On Tuesday, Persatuan Patriot Kebangsaan, an association of former military officers, released a statement telling Naik to “shut up.”

“Questioning the loyalty and the honesty of the ethnic Malaysian Indians is irresponsible. Many of them, along with other races, fought for this country,” said group president Arshad Raji, a retired brigadier general.

That same day, the preacher defended himself, saying others had twisted his praises of the Malaysian government’s fair treatment of minorities.

“The allegations reported in the media are mischievous and designed to not only politicize me but also create religious disharmony within the community.
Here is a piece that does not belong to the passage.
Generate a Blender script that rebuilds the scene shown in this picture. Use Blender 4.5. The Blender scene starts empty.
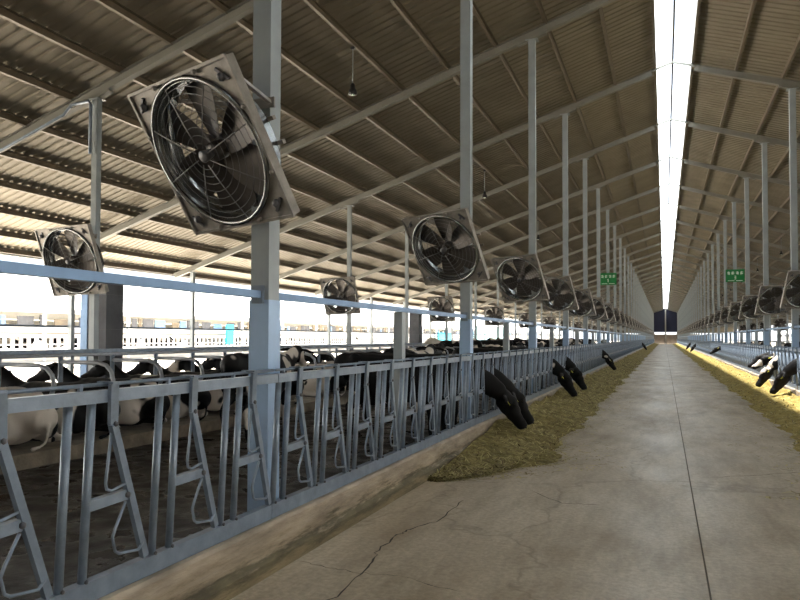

Recordings of my talks will reveal that the reality is the opposite of what is being alleged,” Naik said.

BenarNews reached out to Naik’s lawyer on Wednesday to respond to the ministers’ statements.

“I cannot comment. My client asked his defense team to stand down,” lawyer Buzze Azam said.

Support from Mahathir

Prime Minister Mahathir has supported Naik remaining in Malaysia, announcing in July 2018 that Malaysia would not deport the preacher.

“As long as he is not causing trouble he will not be deported. He is a Malaysian permanent resident,” Mahathir said at the time.

On Tuesday, before hearing from his cabinet members, Mahathir stuck by his previous statement.

“The problem is that the government could not send Naik back to India because he faces the risk of being killed. But if there is country willing to take him, they are welcome to do so,” he said.

Last year, Mahathir led the opposition Pakatan Harapan (Alliance of Hope) coalition to a stunning victory in a general election. The alliance, anchored by the multiracial People’s Justice Party, had pledged in its campaign platform to defend the rights of all Malaysians regardless of race or religion.